Transcribe exactly the span of lines that begins the records and ends with the line holding "S.camera = cam", both boundary lines included.

=== DATA LINES ===
━━━

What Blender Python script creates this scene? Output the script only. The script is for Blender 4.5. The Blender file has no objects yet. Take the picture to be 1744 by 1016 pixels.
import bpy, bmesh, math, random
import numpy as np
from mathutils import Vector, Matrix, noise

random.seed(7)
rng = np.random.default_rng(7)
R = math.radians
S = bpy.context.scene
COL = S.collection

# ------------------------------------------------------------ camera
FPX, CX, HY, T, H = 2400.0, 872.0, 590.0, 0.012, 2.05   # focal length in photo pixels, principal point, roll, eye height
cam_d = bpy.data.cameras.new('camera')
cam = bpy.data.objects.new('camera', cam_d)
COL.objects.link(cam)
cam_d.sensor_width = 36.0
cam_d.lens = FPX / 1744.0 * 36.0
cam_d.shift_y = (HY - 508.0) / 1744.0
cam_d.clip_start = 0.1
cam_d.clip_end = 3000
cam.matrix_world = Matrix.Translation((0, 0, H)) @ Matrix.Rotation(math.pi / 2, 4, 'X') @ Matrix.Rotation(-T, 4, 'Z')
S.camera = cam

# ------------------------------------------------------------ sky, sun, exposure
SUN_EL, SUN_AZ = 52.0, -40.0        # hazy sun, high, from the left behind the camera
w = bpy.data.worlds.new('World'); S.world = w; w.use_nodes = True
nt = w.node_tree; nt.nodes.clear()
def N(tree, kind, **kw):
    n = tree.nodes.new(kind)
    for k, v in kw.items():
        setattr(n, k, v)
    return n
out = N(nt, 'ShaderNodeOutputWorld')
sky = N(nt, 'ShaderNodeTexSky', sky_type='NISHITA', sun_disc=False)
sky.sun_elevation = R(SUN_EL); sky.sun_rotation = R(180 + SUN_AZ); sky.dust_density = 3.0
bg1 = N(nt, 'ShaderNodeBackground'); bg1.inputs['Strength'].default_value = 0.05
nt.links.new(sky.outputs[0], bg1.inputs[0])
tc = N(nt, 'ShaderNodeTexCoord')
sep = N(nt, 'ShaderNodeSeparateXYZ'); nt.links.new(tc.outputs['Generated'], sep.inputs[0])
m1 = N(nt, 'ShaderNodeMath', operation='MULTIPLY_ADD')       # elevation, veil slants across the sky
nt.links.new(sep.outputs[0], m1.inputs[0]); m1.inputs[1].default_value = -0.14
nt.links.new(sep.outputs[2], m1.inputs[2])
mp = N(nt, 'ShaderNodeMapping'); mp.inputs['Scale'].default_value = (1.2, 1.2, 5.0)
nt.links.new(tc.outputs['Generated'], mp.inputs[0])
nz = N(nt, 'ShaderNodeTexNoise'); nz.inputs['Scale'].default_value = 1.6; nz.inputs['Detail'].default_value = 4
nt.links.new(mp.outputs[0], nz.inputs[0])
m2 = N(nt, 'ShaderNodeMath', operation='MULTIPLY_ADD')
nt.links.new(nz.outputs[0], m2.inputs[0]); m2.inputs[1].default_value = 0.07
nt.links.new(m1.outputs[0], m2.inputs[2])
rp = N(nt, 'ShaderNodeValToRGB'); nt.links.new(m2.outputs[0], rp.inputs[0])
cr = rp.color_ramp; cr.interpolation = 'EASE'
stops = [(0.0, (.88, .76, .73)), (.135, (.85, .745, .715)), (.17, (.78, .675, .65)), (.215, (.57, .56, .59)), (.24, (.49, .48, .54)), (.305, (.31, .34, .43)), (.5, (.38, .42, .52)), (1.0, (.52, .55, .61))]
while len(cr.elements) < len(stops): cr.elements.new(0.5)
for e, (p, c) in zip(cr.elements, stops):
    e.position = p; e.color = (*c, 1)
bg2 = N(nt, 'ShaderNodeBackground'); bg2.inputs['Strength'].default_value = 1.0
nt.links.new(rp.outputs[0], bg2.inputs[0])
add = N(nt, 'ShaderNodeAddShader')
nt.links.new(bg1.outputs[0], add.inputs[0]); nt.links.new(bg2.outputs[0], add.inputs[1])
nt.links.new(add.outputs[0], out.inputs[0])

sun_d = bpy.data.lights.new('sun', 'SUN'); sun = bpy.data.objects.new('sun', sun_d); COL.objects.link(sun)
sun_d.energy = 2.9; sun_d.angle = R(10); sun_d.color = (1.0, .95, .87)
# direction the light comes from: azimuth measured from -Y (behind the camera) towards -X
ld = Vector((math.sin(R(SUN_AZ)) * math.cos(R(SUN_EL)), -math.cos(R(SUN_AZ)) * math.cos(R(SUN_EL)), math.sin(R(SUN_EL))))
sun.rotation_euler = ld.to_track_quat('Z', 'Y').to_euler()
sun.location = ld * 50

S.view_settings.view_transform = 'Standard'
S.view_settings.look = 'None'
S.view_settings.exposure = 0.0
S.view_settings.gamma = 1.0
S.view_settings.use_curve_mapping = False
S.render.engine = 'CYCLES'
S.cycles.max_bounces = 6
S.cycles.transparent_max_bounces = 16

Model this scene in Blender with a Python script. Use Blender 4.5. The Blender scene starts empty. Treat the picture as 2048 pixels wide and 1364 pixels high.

━━━

=== RIGHT ANSWER ===
What Blender Python script creates this scene? Output the script only. The script is for Blender 4.5. The Blender file has no objects yet. Take the picture to be 1744 by 1016 pixels.
import bpy, bmesh, math, random
import numpy as np
from mathutils import Vector, Matrix, noise

random.seed(7)
rng = np.random.default_rng(7)
R = math.radians
S = bpy.context.scene
COL = S.collection

# ------------------------------------------------------------ camera
FPX, CX, HY, T, H = 2400.0, 872.0, 590.0, 0.012, 2.05   # focal length in photo pixels, principal point, roll, eye height
cam_d = bpy.data.cameras.new('camera')
cam = bpy.data.objects.new('camera', cam_d)
COL.objects.link(cam)
cam_d.sensor_width = 36.0
cam_d.lens = FPX / 1744.0 * 36.0
cam_d.shift_y = (HY - 508.0) / 1744.0
cam_d.clip_start = 0.1
cam_d.clip_end = 3000
cam.matrix_world = Matrix.Translation((0, 0, H)) @ Matrix.Rotation(math.pi / 2, 4, 'X') @ Matrix.Rotation(-T, 4, 'Z')
S.camera = cam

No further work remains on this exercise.